Today’s competitive environment requires companies to firefight simultaneously on several fronts. Broadly, these include fast turnaround time, reducing ownership cost, identifying key investment areas, et all. In this context, therefore, it wouldn’t be an understatement to state that now is a good time for operators to look beyond on-premise deployments.
Despite being the centre of various discussions, cloud-based infrastructure has, so far, been considered a mere substitute for on-premise deployments. It is time, thus, that the technology got its due-it’s time that it attained the mantle of a significant cog in an organization’s overall machinery.
A quick and easy way to achieve this is by, naturally, highlighting the benefits accrued by the technology. Very briefly, these are centered on cost, time to market, performance, reliability and maintenance and global scalability.
Let’s take a quick look at each. Now, as far as costis concerned, the biggest benefit is that no payment is required to be made upfront. Moreover, factors such as data centre space, annual maintenance of hardware and software, et all, require negligible investment. Next up, time to market is reduced significantly with cloud deployments. How? Well, the hardware and software required for the same are available on the fly; one merely needs to install them as per the required configuration.
Moreover, deploying the technology would yield reduced latency. Ideally, this implies customers are able to access the service from any part of the globe. The cloud is specifically designed for caching content to the edge locations. This is to fulfill incoming service requests from the nearest available location, based on the geographic presence.
Reliability & maintenance are achieved as there are mechanisms available for easier data backups, in-built monitoringtools availability and support for disaster recovery to achieve business continuity.
In a nutshell, if we consider a rough estimate, project timelines can be reduced by around 50-60 per cent, while cost can be reduced by 40-50 per cent. This, of course, is in addition to other advantages the platform offers.
Having said that, however, I feel it is prudent to point out that merely examining and being acquiescent of the benefits accrued isn’t adequate to measure whether an organization’s solutions are cloud-ready or not.
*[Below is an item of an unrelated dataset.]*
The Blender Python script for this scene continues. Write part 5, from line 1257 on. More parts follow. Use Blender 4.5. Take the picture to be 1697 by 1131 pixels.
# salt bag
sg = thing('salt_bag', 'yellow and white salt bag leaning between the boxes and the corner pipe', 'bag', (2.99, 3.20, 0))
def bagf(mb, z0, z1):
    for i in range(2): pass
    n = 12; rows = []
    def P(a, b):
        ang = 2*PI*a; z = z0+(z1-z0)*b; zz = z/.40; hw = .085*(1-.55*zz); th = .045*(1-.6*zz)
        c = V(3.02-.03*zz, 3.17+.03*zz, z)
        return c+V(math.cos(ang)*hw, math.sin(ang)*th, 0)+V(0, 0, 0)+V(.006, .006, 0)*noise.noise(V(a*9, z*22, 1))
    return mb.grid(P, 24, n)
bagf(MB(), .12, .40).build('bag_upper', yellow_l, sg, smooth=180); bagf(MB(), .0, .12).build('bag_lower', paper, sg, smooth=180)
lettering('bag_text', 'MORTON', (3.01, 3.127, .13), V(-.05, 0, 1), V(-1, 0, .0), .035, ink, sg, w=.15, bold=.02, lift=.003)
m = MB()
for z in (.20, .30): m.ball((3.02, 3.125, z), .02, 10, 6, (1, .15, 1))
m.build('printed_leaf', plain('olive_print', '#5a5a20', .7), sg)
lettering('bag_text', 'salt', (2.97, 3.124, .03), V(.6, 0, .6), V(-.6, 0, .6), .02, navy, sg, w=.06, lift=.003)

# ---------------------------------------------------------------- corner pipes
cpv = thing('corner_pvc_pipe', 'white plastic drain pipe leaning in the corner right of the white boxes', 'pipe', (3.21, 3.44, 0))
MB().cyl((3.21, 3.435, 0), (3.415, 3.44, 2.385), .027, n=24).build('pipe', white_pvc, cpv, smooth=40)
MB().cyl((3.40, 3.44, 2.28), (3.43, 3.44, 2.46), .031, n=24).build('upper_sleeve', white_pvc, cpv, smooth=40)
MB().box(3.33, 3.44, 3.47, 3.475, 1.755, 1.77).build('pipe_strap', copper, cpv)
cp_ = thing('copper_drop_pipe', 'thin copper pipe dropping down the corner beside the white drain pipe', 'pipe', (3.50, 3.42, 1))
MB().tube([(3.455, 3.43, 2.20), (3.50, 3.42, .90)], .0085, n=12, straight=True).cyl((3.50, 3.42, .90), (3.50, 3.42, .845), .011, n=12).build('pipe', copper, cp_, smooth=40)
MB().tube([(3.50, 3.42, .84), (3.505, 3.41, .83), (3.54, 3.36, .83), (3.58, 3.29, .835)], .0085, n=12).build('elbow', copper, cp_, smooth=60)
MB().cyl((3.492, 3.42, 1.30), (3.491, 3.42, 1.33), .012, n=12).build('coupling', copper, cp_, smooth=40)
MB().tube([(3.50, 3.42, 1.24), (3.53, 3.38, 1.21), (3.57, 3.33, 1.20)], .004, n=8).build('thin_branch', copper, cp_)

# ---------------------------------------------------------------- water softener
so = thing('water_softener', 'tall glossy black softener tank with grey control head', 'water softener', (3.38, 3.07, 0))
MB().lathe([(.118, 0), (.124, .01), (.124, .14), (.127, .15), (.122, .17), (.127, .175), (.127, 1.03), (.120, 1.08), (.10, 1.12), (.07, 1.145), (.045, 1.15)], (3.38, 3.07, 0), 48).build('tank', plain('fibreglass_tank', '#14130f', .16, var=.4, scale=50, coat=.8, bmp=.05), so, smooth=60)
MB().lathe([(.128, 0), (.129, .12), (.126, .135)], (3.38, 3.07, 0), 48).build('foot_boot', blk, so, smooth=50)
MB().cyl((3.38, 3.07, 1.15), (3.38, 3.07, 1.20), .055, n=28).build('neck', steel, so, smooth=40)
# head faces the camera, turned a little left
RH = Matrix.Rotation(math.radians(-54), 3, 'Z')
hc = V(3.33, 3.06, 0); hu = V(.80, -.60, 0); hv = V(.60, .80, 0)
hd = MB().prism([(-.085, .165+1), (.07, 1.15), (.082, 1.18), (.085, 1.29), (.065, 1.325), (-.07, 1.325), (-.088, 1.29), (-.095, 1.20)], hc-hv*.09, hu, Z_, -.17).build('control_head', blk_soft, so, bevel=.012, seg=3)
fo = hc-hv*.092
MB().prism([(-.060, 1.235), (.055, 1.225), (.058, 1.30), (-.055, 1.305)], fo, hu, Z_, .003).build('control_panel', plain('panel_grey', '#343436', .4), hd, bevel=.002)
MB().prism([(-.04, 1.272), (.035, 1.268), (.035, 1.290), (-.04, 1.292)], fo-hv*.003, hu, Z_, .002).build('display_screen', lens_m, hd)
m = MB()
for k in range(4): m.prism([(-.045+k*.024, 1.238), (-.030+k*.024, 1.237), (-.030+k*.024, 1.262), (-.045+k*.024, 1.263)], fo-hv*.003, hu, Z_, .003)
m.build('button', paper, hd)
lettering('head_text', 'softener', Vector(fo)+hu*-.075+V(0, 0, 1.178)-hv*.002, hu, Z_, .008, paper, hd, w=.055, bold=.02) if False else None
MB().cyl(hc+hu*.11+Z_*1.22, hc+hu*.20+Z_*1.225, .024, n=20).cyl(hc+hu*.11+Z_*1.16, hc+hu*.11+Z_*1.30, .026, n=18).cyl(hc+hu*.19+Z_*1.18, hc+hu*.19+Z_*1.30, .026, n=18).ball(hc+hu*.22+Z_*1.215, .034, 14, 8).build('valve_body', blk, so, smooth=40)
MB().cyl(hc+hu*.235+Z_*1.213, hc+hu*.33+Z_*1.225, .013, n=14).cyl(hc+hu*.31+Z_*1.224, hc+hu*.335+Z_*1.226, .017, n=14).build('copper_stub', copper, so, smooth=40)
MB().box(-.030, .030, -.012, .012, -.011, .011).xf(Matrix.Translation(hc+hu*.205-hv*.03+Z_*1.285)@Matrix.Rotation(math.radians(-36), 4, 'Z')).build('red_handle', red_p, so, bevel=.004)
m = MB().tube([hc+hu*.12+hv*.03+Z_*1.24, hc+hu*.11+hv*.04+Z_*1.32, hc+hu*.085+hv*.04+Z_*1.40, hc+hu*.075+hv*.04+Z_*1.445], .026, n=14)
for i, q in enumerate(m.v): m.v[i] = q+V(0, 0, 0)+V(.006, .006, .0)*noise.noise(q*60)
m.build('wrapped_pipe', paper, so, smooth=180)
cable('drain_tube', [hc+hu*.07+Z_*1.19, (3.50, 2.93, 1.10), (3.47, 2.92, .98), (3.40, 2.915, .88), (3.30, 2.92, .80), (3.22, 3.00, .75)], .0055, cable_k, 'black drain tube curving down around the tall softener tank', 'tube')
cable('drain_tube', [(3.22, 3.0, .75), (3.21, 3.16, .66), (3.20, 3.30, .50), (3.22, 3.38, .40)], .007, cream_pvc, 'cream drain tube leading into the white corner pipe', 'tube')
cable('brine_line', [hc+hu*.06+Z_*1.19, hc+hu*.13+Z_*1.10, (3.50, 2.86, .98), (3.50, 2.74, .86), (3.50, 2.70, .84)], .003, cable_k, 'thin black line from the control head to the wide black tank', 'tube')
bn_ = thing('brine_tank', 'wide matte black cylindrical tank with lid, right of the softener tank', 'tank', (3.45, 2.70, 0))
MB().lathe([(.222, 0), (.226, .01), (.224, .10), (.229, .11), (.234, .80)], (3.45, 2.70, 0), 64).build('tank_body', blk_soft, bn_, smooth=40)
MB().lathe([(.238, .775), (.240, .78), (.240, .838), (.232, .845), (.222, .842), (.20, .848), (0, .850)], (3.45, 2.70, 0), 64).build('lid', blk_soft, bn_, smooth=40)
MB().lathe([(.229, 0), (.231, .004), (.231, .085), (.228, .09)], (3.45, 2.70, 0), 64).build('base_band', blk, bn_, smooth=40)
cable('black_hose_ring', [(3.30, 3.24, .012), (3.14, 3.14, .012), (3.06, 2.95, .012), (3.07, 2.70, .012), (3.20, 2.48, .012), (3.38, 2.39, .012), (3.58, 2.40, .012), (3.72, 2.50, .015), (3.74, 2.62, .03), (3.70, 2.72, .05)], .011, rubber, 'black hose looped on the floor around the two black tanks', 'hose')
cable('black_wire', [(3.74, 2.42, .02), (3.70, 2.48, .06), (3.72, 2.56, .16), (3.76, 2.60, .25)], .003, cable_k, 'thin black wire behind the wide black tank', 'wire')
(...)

The bigger question here is: how does one determine if an organization’s solutions are cloud-ready or not?
Naturally, a number of factors come into play. First and foremost, the on-premise solution has to undergo certain engineering-centric changes. Simply put, an organization has to ensure that the cloud platform can support multiple tenants, deploys stateless protocols in client-server communication and ensures session management. This, in turn, is to permit load distribution through horizontally scaling the product as and when required.
Now, let’s examine all the aforementioned factors. Support for multi-tenancy implies that the solution ought to ensure that even a single deployment can cater to multiple geographies, languages, charging mechanisms, price points, time zones, currencies, et all. The list is endless but for the sake of convenience, I have whittled it down to the most vital factors.
Next up, the solution ought to be designed so as to support horizontal scalability.This is merely to ensure that the additional instances created at run time are able to accommodate the increased load. Now, ensuring run time configurabilityis a must, especially if one wishes to add to the number of regions or instances in one’s running deployment on the fly.
Of course, the solution may require certain customization, based on the specific implementation of cloud environment that one is choosing for one’s solution deployment.
In addition, some other aspects that should also be looked at by the organization includes up skilling of the existing work force and understanding the in-built tools and technologies, the risks and dependencies involved with the cloud migration, state policies and changes to the existing set of processes to support cloud deployments.
In sum, the intent of this write-up wasn’t to merely advocate the cloud but to also list the benefits that deploying the same accrue. The essentials are all (to my knowledge) listed here-now it’s time to ask the big question-is YOUR organization cloud-ready?